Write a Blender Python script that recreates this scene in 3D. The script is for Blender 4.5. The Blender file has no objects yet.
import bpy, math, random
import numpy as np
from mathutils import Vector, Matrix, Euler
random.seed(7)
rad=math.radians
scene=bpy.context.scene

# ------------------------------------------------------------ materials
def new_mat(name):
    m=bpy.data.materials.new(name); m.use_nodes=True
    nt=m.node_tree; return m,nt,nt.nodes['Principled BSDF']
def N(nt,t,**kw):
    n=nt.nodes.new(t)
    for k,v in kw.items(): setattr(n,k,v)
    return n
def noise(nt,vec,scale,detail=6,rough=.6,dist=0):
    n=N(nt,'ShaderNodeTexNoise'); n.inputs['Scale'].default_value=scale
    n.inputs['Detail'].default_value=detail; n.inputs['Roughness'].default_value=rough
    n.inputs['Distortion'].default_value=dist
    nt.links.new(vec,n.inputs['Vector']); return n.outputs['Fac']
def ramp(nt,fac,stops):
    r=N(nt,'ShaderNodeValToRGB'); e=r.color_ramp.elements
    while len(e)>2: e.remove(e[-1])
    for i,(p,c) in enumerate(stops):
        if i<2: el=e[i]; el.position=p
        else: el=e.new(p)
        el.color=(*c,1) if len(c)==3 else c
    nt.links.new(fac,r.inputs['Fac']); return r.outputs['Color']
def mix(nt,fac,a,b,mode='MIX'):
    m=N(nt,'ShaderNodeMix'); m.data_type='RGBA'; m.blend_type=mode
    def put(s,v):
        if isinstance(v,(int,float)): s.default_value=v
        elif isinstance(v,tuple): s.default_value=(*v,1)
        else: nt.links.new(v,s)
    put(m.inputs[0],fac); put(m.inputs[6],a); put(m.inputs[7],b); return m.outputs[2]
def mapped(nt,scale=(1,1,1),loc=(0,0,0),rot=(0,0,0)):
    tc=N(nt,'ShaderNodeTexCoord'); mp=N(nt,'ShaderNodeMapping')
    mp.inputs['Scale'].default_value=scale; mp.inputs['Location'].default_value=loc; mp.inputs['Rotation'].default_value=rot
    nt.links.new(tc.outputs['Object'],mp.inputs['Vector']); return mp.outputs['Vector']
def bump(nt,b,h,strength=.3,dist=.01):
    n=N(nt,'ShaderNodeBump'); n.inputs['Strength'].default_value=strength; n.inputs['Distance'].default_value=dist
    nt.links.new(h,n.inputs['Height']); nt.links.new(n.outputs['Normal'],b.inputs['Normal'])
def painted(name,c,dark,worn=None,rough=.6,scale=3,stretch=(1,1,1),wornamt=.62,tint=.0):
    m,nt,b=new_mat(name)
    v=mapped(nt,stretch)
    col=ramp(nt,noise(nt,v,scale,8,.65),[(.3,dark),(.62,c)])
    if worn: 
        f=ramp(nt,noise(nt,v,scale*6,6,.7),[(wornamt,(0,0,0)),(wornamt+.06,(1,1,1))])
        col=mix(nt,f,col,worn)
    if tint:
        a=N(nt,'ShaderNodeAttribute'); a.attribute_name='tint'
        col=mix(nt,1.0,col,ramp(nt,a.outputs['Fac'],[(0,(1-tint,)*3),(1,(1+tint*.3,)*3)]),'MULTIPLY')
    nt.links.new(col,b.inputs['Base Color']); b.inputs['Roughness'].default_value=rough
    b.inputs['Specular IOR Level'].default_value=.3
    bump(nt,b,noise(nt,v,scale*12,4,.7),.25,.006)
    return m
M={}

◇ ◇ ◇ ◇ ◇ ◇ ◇

PROBLEM DESCRIPTION → From the data above, copy each line where the string "scene" appears.

WRITTEN RESPONSE →
Write a Blender Python script that recreates this scene in 3D. The script is for Blender 4.5. The Blender file has no objects yet.
scene=bpy.context.scene